Finding Australian case law


This interactive video will step you through finding relevant cases and outcomes across Australia. Look for databases and case notes relevant to commonwealth and states cases. 

 Interactive video: includes quizzes and links to websites. Quizzes and links appear as boxes in the video window. Click them to test your knowledge or visit the site.

This video will help you find Australian case law and introduce you to:

law reports, case citations, legal abbreviations, case citators and databases,

law and justice library subject guides and links to Australian courts.

In order to find Australian case law first we need to understand how it is published.

Number one, unreported judgments

A copy of the judge's decision is published on the court's website or made available via the Australasian Legal Information Institute or Austlii.

This is the most immediate report after the case is heard.

Number two, unauthorized reports.

Publishers review unreported judgments and select the most significant to republish in their report series,

with summaries, topic headings, list of cases cited and legislation discussed.

The text of the decision remains unchanged.

Number three, authorized reports.

Unauthorized reports are sent back to the original judge or judges for their approval after which they are published in the authorised report series of the relevant jurisdiction.

Each jurisdiction has one authorized report series, for example Commonwealth law reports.

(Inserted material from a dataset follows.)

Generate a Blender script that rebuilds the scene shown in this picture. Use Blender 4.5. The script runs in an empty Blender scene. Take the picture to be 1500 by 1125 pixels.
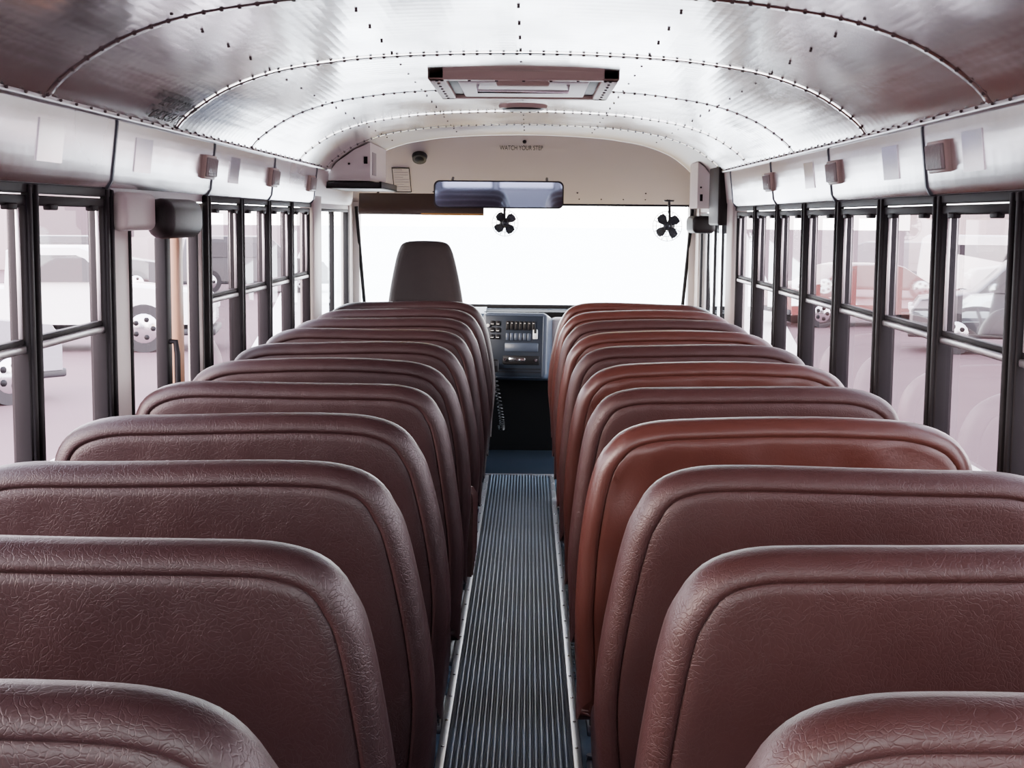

These are the most authoritative source for case law and therefore the best source for you to use.

It is possible for one case to be published in all three forms.

Case citations tell you what type of report or judgment it is and precisely where to find it.

They may include the case name, the year of the decision, the volume number the report series and the starting page of the case.

Report series titles are always abbreviated in citations.

There are guides available to help you know what these abbreviations mean.

Case citators are indexes to case citations with links to full text judgments.

Case databases contain secondary legal sources like journal articles, commentary and research.

RMIT students have access to online case citations and case databases through our library's subject guide for law and justice.

Lexis Advance Pacific and Westlaw AU are Australian case citators..

You can find them under cases in case law.

Advance pacific is useful for accessing unauthorized law reports such as the Australian law reports.

Westlaw AU has authorized reports for all Australian jurisdictions.

Austlii and Jade are free Australian case law databases.

Austlii is useful for recent and unreported cases but remember you should always check for an authorized version.

Let's take a look at Westlaw AU.

Under the heading 'view online' select Westlaw AU Thomson Reuters package.

Log in with your RMIT ID and password if asked.

Select OK to accept cookies.

There are several ways to locate a case.

You can search by citation, free text, case name or parties, legislation cited or words and phrases.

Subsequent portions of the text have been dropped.